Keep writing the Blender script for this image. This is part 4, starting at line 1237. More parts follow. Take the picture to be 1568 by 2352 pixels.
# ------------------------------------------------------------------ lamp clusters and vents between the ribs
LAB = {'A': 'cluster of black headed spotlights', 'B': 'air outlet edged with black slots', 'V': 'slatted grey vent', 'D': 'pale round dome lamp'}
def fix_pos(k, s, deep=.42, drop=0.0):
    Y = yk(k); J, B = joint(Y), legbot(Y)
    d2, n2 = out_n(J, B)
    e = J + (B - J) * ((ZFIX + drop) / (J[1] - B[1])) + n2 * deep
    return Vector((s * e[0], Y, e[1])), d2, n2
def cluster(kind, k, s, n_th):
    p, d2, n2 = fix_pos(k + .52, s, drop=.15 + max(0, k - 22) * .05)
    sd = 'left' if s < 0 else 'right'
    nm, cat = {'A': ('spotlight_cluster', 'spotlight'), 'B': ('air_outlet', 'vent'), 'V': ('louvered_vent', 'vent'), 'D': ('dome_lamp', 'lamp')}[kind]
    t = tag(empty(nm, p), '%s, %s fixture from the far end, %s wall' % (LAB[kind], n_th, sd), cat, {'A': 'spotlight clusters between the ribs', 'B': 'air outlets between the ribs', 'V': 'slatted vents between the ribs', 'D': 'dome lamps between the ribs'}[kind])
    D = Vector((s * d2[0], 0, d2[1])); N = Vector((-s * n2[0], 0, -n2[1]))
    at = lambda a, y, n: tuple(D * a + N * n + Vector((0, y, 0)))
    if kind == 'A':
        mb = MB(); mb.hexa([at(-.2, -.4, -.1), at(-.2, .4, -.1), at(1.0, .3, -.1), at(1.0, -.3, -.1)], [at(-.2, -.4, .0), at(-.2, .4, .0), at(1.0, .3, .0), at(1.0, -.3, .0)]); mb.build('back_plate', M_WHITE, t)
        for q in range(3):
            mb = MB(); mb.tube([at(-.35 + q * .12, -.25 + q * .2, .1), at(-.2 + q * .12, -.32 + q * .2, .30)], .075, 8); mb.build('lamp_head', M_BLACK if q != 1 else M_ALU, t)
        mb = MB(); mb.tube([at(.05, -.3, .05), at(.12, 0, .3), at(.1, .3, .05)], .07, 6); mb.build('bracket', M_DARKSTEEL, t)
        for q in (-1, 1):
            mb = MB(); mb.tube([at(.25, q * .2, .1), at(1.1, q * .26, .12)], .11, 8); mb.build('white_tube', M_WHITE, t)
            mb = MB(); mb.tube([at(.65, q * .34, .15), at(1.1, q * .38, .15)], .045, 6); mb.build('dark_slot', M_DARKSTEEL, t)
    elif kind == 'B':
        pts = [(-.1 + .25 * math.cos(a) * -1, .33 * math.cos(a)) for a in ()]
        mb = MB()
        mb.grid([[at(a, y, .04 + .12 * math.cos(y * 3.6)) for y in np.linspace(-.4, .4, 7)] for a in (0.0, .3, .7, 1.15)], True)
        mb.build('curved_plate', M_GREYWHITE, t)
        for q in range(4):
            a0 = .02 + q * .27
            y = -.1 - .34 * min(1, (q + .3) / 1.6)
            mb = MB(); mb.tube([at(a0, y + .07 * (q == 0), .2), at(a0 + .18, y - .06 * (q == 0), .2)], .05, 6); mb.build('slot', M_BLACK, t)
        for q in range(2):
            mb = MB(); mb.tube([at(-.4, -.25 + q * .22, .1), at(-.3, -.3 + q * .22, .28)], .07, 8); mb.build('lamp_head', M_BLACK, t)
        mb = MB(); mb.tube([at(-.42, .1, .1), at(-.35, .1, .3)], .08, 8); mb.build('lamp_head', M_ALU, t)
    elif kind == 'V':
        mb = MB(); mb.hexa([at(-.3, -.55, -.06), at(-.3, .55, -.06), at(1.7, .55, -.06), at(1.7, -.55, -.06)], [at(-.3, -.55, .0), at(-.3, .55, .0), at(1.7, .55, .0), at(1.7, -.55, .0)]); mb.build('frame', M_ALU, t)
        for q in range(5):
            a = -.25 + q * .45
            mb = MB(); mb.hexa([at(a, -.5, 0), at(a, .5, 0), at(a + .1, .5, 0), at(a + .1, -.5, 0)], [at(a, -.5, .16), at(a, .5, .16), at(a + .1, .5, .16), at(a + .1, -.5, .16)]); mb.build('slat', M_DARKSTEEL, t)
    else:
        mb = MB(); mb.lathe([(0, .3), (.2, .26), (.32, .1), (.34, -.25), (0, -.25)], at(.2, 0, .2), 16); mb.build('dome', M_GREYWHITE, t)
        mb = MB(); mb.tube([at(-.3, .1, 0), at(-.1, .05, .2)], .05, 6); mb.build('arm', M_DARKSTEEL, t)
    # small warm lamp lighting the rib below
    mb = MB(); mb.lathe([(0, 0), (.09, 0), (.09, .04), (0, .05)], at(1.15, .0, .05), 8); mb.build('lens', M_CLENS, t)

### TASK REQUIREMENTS
Every line above needs to be retyped exactly.

### CORRECT RESULT
Keep writing the Blender script for this image. This is part 4, starting at line 1237. More parts follow. Take the picture to be 1568 by 2352 pixels.
# ------------------------------------------------------------------ lamp clusters and vents between the ribs
LAB = {'A': 'cluster of black headed spotlights', 'B': 'air outlet edged with black slots', 'V': 'slatted grey vent', 'D': 'pale round dome lamp'}
def fix_pos(k, s, deep=.42, drop=0.0):
    Y = yk(k); J, B = joint(Y), legbot(Y)
    d2, n2 = out_n(J, B)
    e = J + (B - J) * ((ZFIX + drop) / (J[1] - B[1])) + n2 * deep
    return Vector((s * e[0], Y, e[1])), d2, n2
def cluster(kind, k, s, n_th):
    p, d2, n2 = fix_pos(k + .52, s, drop=.15 + max(0, k - 22) * .05)
    sd = 'left' if s < 0 else 'right'
    nm, cat = {'A': ('spotlight_cluster', 'spotlight'), 'B': ('air_outlet', 'vent'), 'V': ('louvered_vent', 'vent'), 'D': ('dome_lamp', 'lamp')}[kind]
    t = tag(empty(nm, p), '%s, %s fixture from the far end, %s wall' % (LAB[kind], n_th, sd), cat, {'A': 'spotlight clusters between the ribs', 'B': 'air outlets between the ribs', 'V': 'slatted vents between the ribs', 'D': 'dome lamps between the ribs'}[kind])
    D = Vector((s * d2[0], 0, d2[1])); N = Vector((-s * n2[0], 0, -n2[1]))
    at = lambda a, y, n: tuple(D * a + N * n + Vector((0, y, 0)))
    if kind == 'A':
        mb = MB(); mb.hexa([at(-.2, -.4, -.1), at(-.2, .4, -.1), at(1.0, .3, -.1), at(1.0, -.3, -.1)], [at(-.2, -.4, .0), at(-.2, .4, .0), at(1.0, .3, .0), at(1.0, -.3, .0)]); mb.build('back_plate', M_WHITE, t)
        for q in range(3):
            mb = MB(); mb.tube([at(-.35 + q * .12, -.25 + q * .2, .1), at(-.2 + q * .12, -.32 + q * .2, .30)], .075, 8); mb.build('lamp_head', M_BLACK if q != 1 else M_ALU, t)
        mb = MB(); mb.tube([at(.05, -.3, .05), at(.12, 0, .3), at(.1, .3, .05)], .07, 6); mb.build('bracket', M_DARKSTEEL, t)
        for q in (-1, 1):
            mb = MB(); mb.tube([at(.25, q * .2, .1), at(1.1, q * .26, .12)], .11, 8); mb.build('white_tube', M_WHITE, t)
            mb = MB(); mb.tube([at(.65, q * .34, .15), at(1.1, q * .38, .15)], .045, 6); mb.build('dark_slot', M_DARKSTEEL, t)
    elif kind == 'B':
        pts = [(-.1 + .25 * math.cos(a) * -1, .33 * math.cos(a)) for a in ()]
        mb = MB()
        mb.grid([[at(a, y, .04 + .12 * math.cos(y * 3.6)) for y in np.linspace(-.4, .4, 7)] for a in (0.0, .3, .7, 1.15)], True)
        mb.build('curved_plate', M_GREYWHITE, t)
        for q in range(4):
            a0 = .02 + q * .27
            y = -.1 - .34 * min(1, (q + .3) / 1.6)
            mb = MB(); mb.tube([at(a0, y + .07 * (q == 0), .2), at(a0 + .18, y - .06 * (q == 0), .2)], .05, 6); mb.build('slot', M_BLACK, t)
        for q in range(2):
            mb = MB(); mb.tube([at(-.4, -.25 + q * .22, .1), at(-.3, -.3 + q * .22, .28)], .07, 8); mb.build('lamp_head', M_BLACK, t)
        mb = MB(); mb.tube([at(-.42, .1, .1), at(-.35, .1, .3)], .08, 8); mb.build('lamp_head', M_ALU, t)
    elif kind == 'V':
        mb = MB(); mb.hexa([at(-.3, -.55, -.06), at(-.3, .55, -.06), at(1.7, .55, -.06), at(1.7, -.55, -.06)], [at(-.3, -.55, .0), at(-.3, .55, .0), at(1.7, .55, .0), at(1.7, -.55, .0)]); mb.build('frame', M_ALU, t)
        for q in range(5):
            a = -.25 + q * .45
            mb = MB(); mb.hexa([at(a, -.5, 0), at(a, .5, 0), at(a + .1, .5, 0), at(a + .1, -.5, 0)], [at(a, -.5, .16), at(a, .5, .16), at(a + .1, .5, .16), at(a + .1, -.5, .16)]); mb.build('slat', M_DARKSTEEL, t)
    else:
        mb = MB(); mb.lathe([(0, .3), (.2, .26), (.32, .1), (.34, -.25), (0, -.25)], at(.2, 0, .2), 16); mb.build('dome', M_GREYWHITE, t)
        mb = MB(); mb.tube([at(-.3, .1, 0), at(-.1, .05, .2)], .05, 6); mb.build('arm', M_DARKSTEEL, t)
    # small warm lamp lighting the rib below
    mb = MB(); mb.lathe([(0, 0), (.09, 0), (.09, .04), (0, .05)], at(1.15, .0, .05), 8); mb.build('lens', M_CLENS, t)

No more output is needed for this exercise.